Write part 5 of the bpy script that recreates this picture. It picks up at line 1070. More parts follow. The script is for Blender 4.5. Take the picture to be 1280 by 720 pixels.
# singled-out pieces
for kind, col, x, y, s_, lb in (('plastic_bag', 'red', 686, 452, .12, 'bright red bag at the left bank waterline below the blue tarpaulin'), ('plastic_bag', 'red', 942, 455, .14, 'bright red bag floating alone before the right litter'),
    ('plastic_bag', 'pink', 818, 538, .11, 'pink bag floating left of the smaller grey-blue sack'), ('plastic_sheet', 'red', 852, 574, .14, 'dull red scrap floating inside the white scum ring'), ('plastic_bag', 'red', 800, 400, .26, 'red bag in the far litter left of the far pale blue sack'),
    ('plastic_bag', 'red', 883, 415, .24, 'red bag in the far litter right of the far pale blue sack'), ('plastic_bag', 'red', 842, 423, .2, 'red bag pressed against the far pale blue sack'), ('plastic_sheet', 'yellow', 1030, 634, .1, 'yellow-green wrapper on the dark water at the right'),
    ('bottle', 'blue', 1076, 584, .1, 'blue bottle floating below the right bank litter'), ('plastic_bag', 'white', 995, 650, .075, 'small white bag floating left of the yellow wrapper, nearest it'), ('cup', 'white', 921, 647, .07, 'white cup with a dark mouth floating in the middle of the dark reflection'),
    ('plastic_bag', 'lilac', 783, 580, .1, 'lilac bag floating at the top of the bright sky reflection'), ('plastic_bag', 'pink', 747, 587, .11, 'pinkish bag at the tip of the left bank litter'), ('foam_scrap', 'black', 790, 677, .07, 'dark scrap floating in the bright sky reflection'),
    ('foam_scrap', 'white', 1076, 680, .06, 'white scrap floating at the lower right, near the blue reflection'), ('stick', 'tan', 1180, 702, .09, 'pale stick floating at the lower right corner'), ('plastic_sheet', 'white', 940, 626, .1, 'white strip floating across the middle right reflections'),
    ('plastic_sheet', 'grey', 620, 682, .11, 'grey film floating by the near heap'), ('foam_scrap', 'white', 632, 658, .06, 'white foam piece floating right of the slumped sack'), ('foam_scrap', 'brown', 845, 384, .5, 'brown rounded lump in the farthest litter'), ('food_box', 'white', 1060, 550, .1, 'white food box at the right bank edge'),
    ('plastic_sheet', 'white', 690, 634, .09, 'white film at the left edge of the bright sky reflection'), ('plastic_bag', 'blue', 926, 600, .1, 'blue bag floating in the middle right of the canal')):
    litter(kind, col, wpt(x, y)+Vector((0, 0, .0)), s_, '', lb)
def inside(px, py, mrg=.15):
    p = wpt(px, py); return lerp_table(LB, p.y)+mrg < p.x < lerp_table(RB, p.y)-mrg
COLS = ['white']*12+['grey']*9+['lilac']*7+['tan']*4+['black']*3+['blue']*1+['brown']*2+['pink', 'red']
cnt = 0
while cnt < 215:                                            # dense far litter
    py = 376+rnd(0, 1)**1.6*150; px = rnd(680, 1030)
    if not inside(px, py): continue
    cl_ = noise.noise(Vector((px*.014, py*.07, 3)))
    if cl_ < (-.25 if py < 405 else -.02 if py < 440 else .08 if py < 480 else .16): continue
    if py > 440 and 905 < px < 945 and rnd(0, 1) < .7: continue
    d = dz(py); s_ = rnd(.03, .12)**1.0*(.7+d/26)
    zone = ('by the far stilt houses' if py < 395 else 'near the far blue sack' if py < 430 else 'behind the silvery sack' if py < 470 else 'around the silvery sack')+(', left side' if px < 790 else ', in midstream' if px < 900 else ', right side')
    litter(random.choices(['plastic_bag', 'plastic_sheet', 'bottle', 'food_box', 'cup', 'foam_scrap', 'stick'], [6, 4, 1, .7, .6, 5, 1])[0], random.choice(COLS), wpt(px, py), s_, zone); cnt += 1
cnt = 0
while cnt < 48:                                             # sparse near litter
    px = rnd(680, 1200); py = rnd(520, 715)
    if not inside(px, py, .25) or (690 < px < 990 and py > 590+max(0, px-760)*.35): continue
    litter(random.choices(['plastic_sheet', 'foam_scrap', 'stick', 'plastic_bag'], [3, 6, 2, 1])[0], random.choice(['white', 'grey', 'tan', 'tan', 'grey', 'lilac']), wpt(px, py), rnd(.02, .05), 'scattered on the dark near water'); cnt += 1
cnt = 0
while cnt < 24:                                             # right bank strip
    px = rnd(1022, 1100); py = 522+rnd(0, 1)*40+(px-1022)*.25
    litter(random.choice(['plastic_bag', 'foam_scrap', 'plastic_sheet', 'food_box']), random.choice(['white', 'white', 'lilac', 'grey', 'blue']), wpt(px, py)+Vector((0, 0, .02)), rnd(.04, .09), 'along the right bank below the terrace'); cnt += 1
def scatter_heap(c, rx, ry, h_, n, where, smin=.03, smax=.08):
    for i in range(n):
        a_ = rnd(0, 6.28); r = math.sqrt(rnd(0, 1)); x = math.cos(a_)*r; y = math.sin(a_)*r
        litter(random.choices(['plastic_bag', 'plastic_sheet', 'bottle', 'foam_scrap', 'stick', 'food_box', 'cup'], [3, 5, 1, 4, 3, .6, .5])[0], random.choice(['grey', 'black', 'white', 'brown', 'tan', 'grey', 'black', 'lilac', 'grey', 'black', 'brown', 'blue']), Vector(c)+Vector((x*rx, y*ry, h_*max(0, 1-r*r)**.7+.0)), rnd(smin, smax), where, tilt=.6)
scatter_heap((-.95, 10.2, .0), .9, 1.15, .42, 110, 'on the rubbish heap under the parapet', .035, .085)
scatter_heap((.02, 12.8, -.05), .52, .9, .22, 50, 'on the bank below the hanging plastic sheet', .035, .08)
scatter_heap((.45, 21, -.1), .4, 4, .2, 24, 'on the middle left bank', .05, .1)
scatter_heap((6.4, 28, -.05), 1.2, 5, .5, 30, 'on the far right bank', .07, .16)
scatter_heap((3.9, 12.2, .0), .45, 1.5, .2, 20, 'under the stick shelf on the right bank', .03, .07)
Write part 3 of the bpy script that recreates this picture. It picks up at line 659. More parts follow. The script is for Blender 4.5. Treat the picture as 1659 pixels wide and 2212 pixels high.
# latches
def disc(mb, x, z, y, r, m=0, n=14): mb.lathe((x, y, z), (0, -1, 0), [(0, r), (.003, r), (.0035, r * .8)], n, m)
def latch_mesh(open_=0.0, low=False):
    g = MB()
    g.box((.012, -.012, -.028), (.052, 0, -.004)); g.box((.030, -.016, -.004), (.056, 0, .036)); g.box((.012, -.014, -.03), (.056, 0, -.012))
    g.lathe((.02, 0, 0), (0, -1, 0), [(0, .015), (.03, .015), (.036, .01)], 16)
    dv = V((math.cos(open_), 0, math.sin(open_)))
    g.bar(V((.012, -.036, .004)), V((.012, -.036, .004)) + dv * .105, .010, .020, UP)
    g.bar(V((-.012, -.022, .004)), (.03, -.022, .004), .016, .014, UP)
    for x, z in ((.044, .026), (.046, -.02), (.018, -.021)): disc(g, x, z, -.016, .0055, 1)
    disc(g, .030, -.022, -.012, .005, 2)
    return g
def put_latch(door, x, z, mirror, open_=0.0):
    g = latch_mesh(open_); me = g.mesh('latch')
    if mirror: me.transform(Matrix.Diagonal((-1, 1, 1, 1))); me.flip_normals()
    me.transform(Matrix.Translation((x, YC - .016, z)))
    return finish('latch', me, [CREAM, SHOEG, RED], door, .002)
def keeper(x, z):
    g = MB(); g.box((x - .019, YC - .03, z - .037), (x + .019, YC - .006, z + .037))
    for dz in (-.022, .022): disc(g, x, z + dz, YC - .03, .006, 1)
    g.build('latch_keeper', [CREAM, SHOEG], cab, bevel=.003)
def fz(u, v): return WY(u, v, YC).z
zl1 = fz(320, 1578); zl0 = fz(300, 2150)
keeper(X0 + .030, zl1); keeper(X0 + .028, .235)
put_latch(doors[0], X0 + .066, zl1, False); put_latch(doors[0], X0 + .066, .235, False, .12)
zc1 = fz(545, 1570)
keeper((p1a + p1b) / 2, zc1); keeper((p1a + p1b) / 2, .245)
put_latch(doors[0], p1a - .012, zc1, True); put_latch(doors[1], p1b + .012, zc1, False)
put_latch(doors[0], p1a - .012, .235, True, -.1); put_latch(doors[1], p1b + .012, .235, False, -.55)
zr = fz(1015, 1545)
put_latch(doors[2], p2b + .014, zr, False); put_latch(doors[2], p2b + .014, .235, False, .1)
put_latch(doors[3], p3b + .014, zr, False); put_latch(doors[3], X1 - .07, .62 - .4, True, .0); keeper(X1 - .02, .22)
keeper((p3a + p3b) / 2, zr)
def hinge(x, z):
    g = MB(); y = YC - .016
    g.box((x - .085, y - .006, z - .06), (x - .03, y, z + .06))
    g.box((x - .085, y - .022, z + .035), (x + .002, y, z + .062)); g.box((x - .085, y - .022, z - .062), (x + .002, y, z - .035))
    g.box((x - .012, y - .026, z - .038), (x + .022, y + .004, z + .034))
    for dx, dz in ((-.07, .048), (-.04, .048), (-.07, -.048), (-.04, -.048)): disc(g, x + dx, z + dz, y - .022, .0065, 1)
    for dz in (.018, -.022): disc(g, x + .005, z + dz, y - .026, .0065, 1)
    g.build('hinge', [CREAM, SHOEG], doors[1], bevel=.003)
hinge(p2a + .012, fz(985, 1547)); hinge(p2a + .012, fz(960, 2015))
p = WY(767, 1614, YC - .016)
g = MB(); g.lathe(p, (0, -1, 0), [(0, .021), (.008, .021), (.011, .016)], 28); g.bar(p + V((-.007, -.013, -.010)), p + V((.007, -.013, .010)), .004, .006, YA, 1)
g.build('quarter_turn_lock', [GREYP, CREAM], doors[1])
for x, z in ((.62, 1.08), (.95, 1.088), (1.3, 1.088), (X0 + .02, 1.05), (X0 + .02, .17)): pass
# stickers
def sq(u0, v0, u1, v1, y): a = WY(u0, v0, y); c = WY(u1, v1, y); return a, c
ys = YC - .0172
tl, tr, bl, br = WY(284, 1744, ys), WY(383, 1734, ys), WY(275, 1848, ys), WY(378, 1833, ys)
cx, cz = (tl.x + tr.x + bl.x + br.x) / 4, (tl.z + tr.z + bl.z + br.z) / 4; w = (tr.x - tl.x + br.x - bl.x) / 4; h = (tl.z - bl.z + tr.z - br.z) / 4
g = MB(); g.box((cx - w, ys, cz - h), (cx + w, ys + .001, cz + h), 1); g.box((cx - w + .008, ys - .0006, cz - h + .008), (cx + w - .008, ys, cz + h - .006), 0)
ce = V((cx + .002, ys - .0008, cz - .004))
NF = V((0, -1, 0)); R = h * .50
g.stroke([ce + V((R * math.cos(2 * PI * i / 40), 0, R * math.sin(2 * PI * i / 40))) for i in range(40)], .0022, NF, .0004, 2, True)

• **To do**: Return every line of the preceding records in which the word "this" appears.

• **Correct response**:
Write part 5 of the bpy script that recreates this picture. It picks up at line 1070. More parts follow. The script is for Blender 4.5. Take the picture to be 1280 by 720 pixels.
Write part 3 of the bpy script that recreates this picture. It picks up at line 659. More parts follow. The script is for Blender 4.5. Treat the picture as 1659 pixels wide and 2212 pixels high.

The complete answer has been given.